### REQUIRED TASK
Give the data again exactly, from its opening line through the line in which "COL = S.collection" appears.

>> begin

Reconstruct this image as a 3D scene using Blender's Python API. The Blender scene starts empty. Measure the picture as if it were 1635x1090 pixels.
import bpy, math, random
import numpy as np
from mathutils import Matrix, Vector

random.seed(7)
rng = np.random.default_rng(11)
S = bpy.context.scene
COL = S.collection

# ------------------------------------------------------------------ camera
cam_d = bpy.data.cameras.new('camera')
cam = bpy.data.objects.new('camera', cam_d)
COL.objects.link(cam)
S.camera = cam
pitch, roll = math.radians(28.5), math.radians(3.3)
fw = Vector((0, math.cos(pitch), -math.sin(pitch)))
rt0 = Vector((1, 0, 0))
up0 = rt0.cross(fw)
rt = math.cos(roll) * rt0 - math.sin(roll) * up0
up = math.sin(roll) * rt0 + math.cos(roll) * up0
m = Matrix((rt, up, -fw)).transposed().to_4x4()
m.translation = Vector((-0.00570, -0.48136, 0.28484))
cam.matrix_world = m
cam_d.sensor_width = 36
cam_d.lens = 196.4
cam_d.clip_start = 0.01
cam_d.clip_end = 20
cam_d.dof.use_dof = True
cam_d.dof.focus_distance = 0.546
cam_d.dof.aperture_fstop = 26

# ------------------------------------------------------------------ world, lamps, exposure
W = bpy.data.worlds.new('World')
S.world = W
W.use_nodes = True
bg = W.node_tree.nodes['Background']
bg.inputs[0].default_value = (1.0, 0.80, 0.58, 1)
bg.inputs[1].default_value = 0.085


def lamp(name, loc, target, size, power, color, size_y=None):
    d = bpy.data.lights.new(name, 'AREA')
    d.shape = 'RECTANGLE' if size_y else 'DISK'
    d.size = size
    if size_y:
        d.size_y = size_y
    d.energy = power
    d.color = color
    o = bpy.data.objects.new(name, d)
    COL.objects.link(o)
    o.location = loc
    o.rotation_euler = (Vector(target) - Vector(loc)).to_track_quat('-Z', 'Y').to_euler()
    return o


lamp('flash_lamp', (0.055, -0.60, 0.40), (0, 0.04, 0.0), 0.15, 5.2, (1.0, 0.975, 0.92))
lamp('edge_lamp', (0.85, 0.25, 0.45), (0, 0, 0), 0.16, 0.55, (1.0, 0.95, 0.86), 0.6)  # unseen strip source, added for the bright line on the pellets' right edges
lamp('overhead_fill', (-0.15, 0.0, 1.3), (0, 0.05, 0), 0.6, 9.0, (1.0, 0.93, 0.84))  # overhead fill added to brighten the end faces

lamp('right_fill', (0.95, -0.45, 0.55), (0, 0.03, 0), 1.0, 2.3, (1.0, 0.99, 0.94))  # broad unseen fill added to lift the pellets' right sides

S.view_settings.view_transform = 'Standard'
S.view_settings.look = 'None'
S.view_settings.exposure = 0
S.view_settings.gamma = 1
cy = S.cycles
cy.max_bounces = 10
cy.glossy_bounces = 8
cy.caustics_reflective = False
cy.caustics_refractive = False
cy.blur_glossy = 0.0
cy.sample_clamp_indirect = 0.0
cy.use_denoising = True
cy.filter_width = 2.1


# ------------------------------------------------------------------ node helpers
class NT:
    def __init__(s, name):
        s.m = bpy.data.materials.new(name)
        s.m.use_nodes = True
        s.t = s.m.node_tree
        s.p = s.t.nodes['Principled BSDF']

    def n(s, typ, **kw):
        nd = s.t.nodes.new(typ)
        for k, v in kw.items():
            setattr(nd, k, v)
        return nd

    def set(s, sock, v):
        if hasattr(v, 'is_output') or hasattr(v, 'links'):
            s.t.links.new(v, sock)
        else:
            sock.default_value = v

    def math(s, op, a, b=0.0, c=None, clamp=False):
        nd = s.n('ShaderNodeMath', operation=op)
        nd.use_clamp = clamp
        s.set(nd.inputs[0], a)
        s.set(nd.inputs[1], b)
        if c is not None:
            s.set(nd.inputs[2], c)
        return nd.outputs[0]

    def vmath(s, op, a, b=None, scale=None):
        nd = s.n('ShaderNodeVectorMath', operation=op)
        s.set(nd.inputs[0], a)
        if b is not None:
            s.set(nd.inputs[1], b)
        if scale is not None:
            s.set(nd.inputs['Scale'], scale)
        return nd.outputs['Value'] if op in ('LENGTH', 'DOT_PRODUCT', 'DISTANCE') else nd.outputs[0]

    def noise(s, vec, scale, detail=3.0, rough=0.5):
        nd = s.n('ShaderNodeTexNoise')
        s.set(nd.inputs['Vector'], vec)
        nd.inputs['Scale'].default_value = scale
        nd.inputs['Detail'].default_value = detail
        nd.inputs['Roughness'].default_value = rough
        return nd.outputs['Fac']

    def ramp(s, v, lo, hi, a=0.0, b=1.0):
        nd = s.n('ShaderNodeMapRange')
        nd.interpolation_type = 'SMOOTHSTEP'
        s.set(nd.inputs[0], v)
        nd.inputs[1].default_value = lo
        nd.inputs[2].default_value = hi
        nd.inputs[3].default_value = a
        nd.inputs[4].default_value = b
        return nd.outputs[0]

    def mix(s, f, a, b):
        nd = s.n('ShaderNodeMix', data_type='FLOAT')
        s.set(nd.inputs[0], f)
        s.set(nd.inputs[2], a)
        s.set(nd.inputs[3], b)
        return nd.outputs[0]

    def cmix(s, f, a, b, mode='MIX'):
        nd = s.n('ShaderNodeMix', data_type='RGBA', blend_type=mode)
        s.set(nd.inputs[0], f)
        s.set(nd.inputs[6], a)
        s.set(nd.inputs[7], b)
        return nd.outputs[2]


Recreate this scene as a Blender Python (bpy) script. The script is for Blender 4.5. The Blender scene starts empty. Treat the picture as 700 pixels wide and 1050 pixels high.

>> end

### WORKED SOLUTION
Reconstruct this image as a 3D scene using Blender's Python API. The Blender scene starts empty. Measure the picture as if it were 1635x1090 pixels.
import bpy, math, random
import numpy as np
from mathutils import Matrix, Vector

random.seed(7)
rng = np.random.default_rng(11)
S = bpy.context.scene
COL = S.collection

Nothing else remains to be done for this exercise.